True Freedom

For freedom Christ has set us free; stand firm therefore, and do not submit again to a yoke of slavery. Look: I, Paul, say to you that if you accept circumcision, Christ will be of no advantage to you. I testify again to every man who accepts circumcision that he is obligated to keep the whole law. You are severed from Christ, you who would be justified by the law; you have fallen away from grace. For through the Spirit, by faith, we ourselves eagerly wait for the hope of righteousness. For in Christ Jesus neither circumcision nor uncircumcision counts for anything, but only faith working through love. You were running well. Who hindered you from obeying the truth? This persuasion is not from him who calls you. A little leaven leavens the whole lump. I have confidence in the Lord that you will take no other view, and the one who is troubling you will bear the penalty, whoever he is. But if I, brothers, still preach circumcision, why am I still being persecuted? In that case the offense of the cross has been removed. I wish those who unsettle you would emasculate themselves!

Galatians 5:1-12 ESV

To be in Christ is to be free and to be free of Christ is to be a slave.

In order to start defining freedom we need to say first what freedom is not.

But if I, brothers, still preach circumcision, why am I still being persecuted? In that case the offense of the cross has been removed.
Galatians 5:11 ESV

Biblical freedom, true freedom, is not the freedom of choice or the freedom of rules. It’s a deeper freedom. It’s freedom that follows you even into prison.

In order to understand true freedom we have to understand the way God made us. There are two specific desires that God placed in our hearts that must be fulfilled. The desire for happiness and the desire for approval.

Our desire for happiness is our desire to enjoy life, to be fulfilled; to live in a such a way that brings fulfillment.

Our desire for approval is a desire for worth and value. This is where we find our significance.

Paul says that to be without Christ is to be in slavery. So how does happiness and approval outside of Christ enslave us?

Happiness outside of Christ enslaves us by pursuing things that promise ultimate happiness but never satisfy.

Approval enslaves us under the weight of living up to the standards of what we derive approval from.

There are two avenues by which we are enslaved but only one avenue by which we are free- Christ.

Christ frees us by meeting the standards and lifting the weight of the law thereby giving us access to God, the source of all joy. Freedom then isn’t control over your life, but rather submission to the one that already did the work on your behalf; the one you were created for.

The knowledge of our imperfection is not admitting defeat. Acknowledging our sinfulness actually makes us more free.
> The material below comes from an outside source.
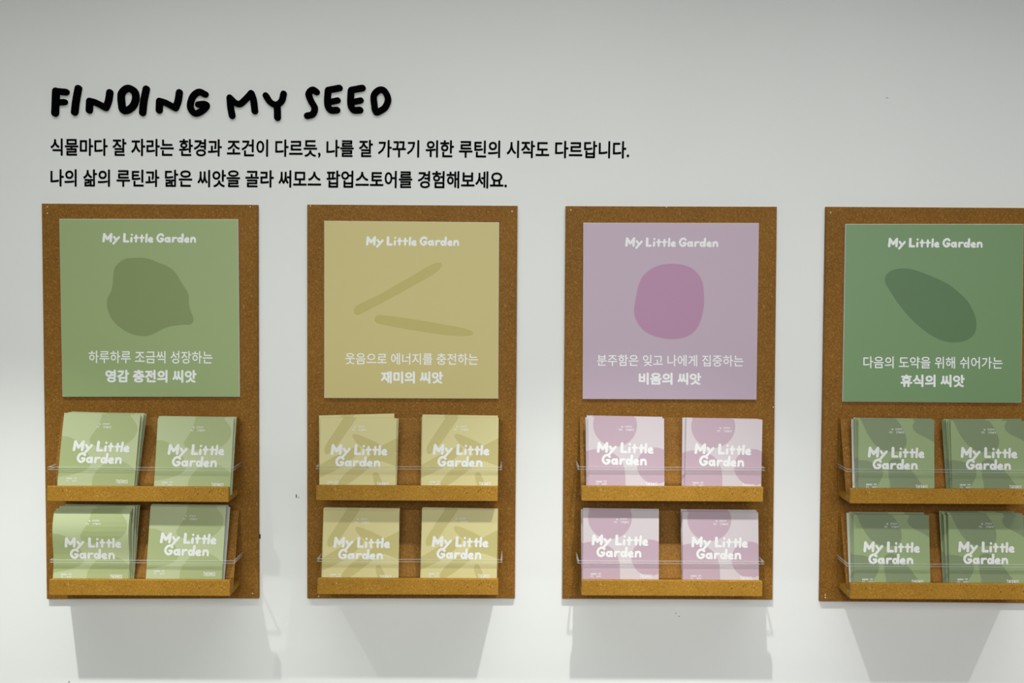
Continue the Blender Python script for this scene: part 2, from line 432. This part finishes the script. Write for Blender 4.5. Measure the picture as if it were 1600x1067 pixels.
# poster colours: background, seed; leaflets: paper, blotches
PAL = {
 'light green': ((.31, .395, .18), (.22, .28, .112), (.415, .465, .265), (.33, .38, .18)),
 'yellow':      ((.565, .48, .20), (.475, .405, .128), (.55, .49, .23), (.45, .39, .15)),
 'purple':      ((.495, .385, .48), (.44, .235, .375), (.535, .47, .50), (.43, .31, .37)),
 'dark green':  ((.18, .297, .143), (.108, .20, .090), (.25, .325, .155), (.175, .225, .12)),
}
def cropf(x0, y0, s, pts): return [(x0+p[0]/s, y0+p[1]/s) for p in pts]
SEED = {
 'light green': [cropf(50, 310, 3.233, [(530,300),(480,303),(445,320),(418,350),(410,390),(408,430),(400,465),(383,500),(378,530),(385,570),(400,605),(430,640),(475,672),(520,690),(570,695),(610,686),(660,660),(700,646),(760,638),(797,638),(814,624),(815,602),(800,565),(792,530),(792,490),(775,455),(755,425),(735,390),(715,365),(680,340),(640,325),(600,308),(560,300)])],
 'yellow': [cropf(460, 310, 3.233, [(300,572),(306,550),(335,530),(420,490),(500,445),(600,388),(680,340),(720,325),(745,330),(740,350),(700,385),(620,430),(500,497),(400,550),(330,585),(310,586)]),
            cropf(460, 310, 3.233, [(405,610),(415,592),(450,590),(550,603),(650,618),(760,638),(850,654),(890,668),(905,680),(895,690),(850,695),(760,690),(650,674),(520,652),(440,636),(412,626)])],
 'purple': [cropf(870, 310, 3.233, [(580,330),(520,337),(470,360),(430,400),(410,450),(398,510),(390,560),(395,600),(415,640),(450,675),(500,698),(570,711),(630,706),(680,685),(715,645),(735,590),(744,530),(743,480),(738,430),(720,390),(685,355),(640,336)])],
 'dark green': [cropf(1260, 310, 3.232, [(490,353),(440,360),(410,378),(397,400),(400,430),(430,480),(470,540),(520,600),(580,655),(640,697),(700,722),(750,728),(800,720),(840,695),(857,660),(858,620),(845,575),(815,520),(770,475),(720,435),(660,405),(600,380),(540,360)])],
}
# blotches printed on the leaflets, in units of the leaflet's width, x from left and y down from the top edge
def norm(x0, y0, s, pts): return [((p[0]-x0)/s, (p[1]-y0)/s) for p in pts]
def ell(cx, cy, rx, ry, n=28): return [(cx+rx*math.cos(2*math.pi*k/n), cy+ry*math.sin(2*math.pi*k/n)) for k in range(n)]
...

“What Christ has done in liberating us, according to Paul’s emphasis here, is not so much to set our wills free from the bondage of sin as to set our conscience free from the guilt of sin. The Christian freedom he describes is freedom of conscience, freedom from the tyranny of the law, the dreadful struggle to keep the law, with a view to winning the favour of God. It is the freedom of acceptance with God and of access to God through Christ.”
 -John Stott

We have complete freedom in regards to approval and partial freedom in regards to sin until Christ returns and completes our salvation.

For I find it to be a law that when I want to do right, evil lies close at hand. For I delight in the law of God in my inner being, but I see in my members another law waging war against the law of my mind and making me captive to the law of sin that dwells in my members. Wretched man that I am! Who will deliver me from this body of death? Thanks be to God through Jesus Christ our Lord! So then, I myself serve the law of God with my mind, but with my flesh I serve the law of sin. There is therefore now now condemnation for those who are in Christ Jesus
Romans 7:21 – 8:1 ESV

If you don’t realize that even after you put your faith in Christ that you will still struggle with sin, then you will end up putting your hope in your future self instead of Christ. This doesn’t mean that we stop fighting sin; this means that we fight sin with faith through love. You only fight sin to the degree that you rest in what Jesus did on the Cross.

Sanctification can be defined as the process of delighting more in Jesus and delighting less in sin

“Actually I am a Christian…….so that I do not expect ‘history’ to be anything but a ‘long defeat’ – though it contains…some samples or glimpses of final victory.”